In a separate note this week, shipbroker Intermodal commented that “Bangladesh and Pakistan experienced lower than anticipated activity following the Eid holidays during last week, with shipyards prioritizing efforts to comply with HKC requirements. Meanwhile, India’s steel market faces challenges from price drops in imported Chinese steel. Concerns over the impacts of US tariffs continue to affect markets’ sentiment. In India, ship recyclers maintain a cautious stance amid limited vessel supply and selective buying opportunities. While appetite exists, uncertainty around vessel availability is tempering market momentum. The steel market shows improved local demand yet faces challenges from low-cost Chinese steel imports and discounts offered by Chinese mills, which are hindering demand for domestic steel products. On the economic front, the Central Bank has implemented monetary easing with a 25-basis -point rate reduction aimed at stimulating growth. However, uncertainty persists regarding potential global tariffs. The Indian government is pursuing a diplomatic approach, prioritizing negotiations with the United States over retaliatory measures Despite some resumption of activity after Eid holidays, ship recycling remains sluggish in Bangladesh. The market’s primary focus has shifted to HKC compliance, with recyclers awaiting confirmation of an expected extension for facility upgrades to June 2025.

Source: Intermodal
The Bangladesh Ship Reprocessing Board has officially begun operations, with clarification on the issuance of NOCs for compliant yards expected soon.

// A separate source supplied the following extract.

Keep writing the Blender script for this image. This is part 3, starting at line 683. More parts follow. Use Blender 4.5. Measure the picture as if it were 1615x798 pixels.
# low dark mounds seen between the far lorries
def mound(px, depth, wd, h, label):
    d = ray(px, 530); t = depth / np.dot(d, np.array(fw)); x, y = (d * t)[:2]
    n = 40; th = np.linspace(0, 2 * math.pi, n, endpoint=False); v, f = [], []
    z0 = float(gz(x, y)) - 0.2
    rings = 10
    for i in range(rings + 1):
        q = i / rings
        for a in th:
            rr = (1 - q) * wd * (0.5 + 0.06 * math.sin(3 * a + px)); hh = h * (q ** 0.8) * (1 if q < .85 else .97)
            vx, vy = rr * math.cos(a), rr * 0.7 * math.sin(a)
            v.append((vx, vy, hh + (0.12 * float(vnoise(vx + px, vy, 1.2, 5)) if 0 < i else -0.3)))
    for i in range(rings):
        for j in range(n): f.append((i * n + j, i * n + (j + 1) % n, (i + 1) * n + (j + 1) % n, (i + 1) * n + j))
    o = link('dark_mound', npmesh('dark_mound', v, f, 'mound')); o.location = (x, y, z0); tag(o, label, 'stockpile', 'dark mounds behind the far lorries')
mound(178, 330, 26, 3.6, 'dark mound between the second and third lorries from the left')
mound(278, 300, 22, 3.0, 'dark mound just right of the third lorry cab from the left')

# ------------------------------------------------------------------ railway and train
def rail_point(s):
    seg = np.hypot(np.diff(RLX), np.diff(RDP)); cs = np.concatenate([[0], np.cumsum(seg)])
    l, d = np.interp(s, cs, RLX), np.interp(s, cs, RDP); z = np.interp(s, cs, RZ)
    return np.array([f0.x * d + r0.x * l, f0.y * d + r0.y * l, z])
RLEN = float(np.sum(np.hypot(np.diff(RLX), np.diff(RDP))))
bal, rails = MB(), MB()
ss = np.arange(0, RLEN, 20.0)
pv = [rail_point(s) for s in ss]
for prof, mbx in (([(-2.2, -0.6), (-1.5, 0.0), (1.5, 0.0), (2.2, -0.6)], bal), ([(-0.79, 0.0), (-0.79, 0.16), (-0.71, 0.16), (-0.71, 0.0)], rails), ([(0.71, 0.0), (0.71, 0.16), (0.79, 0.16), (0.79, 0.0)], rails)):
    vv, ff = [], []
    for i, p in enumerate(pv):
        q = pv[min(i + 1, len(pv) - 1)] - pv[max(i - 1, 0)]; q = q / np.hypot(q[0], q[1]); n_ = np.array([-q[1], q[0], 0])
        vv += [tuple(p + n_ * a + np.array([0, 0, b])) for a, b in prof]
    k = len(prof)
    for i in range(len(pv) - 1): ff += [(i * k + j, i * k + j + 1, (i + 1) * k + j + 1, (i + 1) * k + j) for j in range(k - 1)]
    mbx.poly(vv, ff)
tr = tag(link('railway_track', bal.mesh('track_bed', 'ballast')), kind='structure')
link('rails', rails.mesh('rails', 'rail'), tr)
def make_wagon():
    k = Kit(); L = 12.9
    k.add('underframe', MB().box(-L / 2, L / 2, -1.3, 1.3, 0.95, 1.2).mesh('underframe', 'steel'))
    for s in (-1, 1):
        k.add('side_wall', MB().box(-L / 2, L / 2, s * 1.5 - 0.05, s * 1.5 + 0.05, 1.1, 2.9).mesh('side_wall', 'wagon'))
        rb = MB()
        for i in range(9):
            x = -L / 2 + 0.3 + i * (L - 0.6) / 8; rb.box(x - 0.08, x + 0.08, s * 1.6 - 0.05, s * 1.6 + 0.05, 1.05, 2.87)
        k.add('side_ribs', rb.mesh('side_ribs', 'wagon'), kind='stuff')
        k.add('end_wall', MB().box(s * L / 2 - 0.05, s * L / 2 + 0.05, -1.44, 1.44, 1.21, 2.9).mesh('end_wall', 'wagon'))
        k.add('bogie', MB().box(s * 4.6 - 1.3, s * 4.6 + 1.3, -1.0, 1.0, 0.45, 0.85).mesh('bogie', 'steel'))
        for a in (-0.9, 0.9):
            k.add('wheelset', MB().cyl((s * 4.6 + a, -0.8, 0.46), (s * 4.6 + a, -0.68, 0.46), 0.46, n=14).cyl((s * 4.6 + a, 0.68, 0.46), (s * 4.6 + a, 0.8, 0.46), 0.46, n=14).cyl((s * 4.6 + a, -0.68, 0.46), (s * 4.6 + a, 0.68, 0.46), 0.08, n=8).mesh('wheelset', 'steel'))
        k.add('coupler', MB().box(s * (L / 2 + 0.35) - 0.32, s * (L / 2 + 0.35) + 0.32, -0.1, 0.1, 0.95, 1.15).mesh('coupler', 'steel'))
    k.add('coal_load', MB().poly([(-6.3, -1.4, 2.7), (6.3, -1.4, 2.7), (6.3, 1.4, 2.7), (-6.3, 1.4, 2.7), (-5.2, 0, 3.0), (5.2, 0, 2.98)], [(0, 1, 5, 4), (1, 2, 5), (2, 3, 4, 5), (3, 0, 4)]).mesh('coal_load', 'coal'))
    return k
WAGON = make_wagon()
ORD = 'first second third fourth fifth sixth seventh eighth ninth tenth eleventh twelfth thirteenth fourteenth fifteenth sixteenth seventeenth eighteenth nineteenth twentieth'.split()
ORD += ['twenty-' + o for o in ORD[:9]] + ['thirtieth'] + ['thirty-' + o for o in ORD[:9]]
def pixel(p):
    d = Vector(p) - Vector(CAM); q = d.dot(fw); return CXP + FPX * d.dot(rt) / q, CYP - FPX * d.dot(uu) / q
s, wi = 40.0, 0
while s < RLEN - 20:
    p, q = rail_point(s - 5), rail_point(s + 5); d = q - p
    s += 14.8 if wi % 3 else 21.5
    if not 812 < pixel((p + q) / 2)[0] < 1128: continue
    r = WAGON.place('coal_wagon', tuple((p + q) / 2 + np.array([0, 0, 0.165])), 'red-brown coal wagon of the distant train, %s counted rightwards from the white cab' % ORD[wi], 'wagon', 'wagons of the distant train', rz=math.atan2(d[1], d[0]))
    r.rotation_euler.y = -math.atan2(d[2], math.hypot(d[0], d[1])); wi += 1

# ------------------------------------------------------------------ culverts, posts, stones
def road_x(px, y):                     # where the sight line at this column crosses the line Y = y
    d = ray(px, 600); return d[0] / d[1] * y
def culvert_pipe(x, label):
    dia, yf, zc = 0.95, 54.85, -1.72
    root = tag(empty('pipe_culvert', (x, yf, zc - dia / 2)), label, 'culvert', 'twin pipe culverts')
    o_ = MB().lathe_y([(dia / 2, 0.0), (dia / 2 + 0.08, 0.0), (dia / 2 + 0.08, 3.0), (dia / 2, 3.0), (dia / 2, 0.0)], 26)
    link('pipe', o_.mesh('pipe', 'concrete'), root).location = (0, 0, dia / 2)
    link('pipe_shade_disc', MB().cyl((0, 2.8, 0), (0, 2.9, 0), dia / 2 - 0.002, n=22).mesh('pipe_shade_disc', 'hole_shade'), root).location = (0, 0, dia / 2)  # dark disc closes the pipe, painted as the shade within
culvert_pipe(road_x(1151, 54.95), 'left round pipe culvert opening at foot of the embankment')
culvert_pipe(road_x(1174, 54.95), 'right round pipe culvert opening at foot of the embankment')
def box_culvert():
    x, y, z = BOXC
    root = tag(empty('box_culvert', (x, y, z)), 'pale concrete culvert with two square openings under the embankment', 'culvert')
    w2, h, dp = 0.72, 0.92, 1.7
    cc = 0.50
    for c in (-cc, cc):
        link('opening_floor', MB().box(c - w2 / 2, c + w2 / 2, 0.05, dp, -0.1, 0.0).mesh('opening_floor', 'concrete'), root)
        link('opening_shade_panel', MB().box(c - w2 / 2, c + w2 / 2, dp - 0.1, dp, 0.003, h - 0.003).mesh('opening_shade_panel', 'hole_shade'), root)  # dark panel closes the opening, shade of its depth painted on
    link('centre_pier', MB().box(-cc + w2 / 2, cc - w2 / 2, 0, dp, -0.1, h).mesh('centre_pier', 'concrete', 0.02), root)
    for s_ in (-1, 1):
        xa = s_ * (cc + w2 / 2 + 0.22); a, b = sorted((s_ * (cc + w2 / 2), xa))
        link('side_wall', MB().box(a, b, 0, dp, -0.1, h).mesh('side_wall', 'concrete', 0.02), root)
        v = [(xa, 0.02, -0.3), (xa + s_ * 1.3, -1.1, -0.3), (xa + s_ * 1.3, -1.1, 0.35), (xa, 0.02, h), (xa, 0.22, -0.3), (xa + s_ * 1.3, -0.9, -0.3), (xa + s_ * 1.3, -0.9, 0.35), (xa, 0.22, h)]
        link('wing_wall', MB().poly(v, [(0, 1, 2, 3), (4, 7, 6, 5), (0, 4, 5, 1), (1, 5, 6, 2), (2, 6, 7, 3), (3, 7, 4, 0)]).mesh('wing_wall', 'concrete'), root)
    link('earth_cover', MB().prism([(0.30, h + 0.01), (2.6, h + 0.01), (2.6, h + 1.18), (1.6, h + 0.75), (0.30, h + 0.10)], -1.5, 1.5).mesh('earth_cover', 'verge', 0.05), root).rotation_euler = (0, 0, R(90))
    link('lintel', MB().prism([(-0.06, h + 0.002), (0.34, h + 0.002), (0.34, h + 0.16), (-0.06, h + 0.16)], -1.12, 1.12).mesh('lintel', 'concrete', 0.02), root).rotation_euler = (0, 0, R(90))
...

Regarding US tariffs, the market responded positively to news of a 90-day deferral, though concerns remain about their potential implementation. Similarly to Bangladesh, Pakistan’s ship recycling market showed limited activity following the post-Eid reopening, with negotiations for selected recycling candidates. The focus of the sector is to the compliance front, with numerous shipyards accelerating upgrade works to obtain relevant HKC certification. On macroeconomic news, Pakistan faces challenges despite offering high Treasury bill yields. The country experienced nearparity in foreign investment flows during this fiscal year, with approximately $1 billion withdrawn by three countries. Investor caution continues due to concerns about the country’s fragile external sector and $25 billion annual debt servicing obligations, prompting the government to pursue IMF support and debt rescheduling. The Turkish ship recycling sector is experiencing a modest yet consistent influx of recycling candidates, which could potentially stimulate activity. However, prevailing market sentiment anticipates a softening of local ship scrap prices, due to weakness in domestic steel demand and uncertainty stemming from potential US tariffs”, the shipbroker concluded.